I went to PetSmart, bought him a proper bed for his crate (pet owners are suckers) and a toy that could be filled with peanut butter for distraction. We got him attached to the bed by leaving it out in the middle of the floor where he normally lies anyway. He took to the synthetic sheepskin quickly. The next step was to put it in the crate. Once we convinced him that the solution to this problem was not to drag his bed back out of the crate (comical moments... when we continuously repeat the cycle for 20 minutes or more of me putting the bed in the crate and him dragging it right back out), but rather to sleep IN the crate he was happy enough. Like I said, he's a smart dog. On the second night he slept in his crate, again with me on the couch nearby. The object, from my perspective, was to keep him calm and comfortable and slowly move out of his sight. This worked for a while, except that the further I slept from him (first the guest room which adjoins the den, and then our bedroom which is down the hall) the more times he woke up in the night and had to go outside.

A warning sign that perhaps I did not heed early enough was his whining and initial anxiety when the crate door was closed. I thought I could overcome this by calming him down verbally until he lay down and then I would go to bed. But then we just got into a cycle of doing this routine every time he woke up and realized he was alone. Each time, I would take him outside, let him "eliminate" (as the literature calls it, although his command for this is "Jax, go pee!"), and then go back in for the crating and calming. Ugh! The worst was the few nights that, after he went to bed at 10pm, we got up at 12am, 2am, 4am, and then finally for good at 6am (H told me later that day that he slept soundly all morning. Little bastard!). To my chagrin his anxiety in the crate has been growing, in part I think as an amplification of his pre-existing anxiety over being left alone - because we always put him in the crate when we leave the house for extended periods.

Then the other night I learned just how carefully I have to watch what we teach the pup.

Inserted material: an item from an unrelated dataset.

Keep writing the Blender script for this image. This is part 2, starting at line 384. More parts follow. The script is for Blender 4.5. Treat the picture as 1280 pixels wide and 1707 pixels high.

I was working on putting him in his crate, closing the door, and rewarding him when he was calm. But for some reason, I could not get him to "stay" while I was opening the door to let him out (such was his anxiety after even instantaneous closing and reopening). Then it got even more bizarre. After putting him into the crate, having him "sit" and "stay", if I even touched the OPEN crate door, he came out of his "stay" and walked out, not in a hurried-anxious-"Get me out of here" way, but in a "This is what happens next" way. Somehow we taught him that touching the crate door meant it was time to come out. Presumably, this is because every time we approach the crate while he is in it and start fiddling with the door it is for him to come out. This, despite my trying to have him "stay" while I open the door. The anxiety seems to have blocked those attempts.

That's probably enough for this posting. While Jax continues to be a great dog, we've got to figure out how to get him comfortable with being alone. In light of the above crate issues, we've returned to square one, and we're relearning how to go in the crate and "stay" until released regardless of crate door position. I'm glad he's smart, or this could be tedious.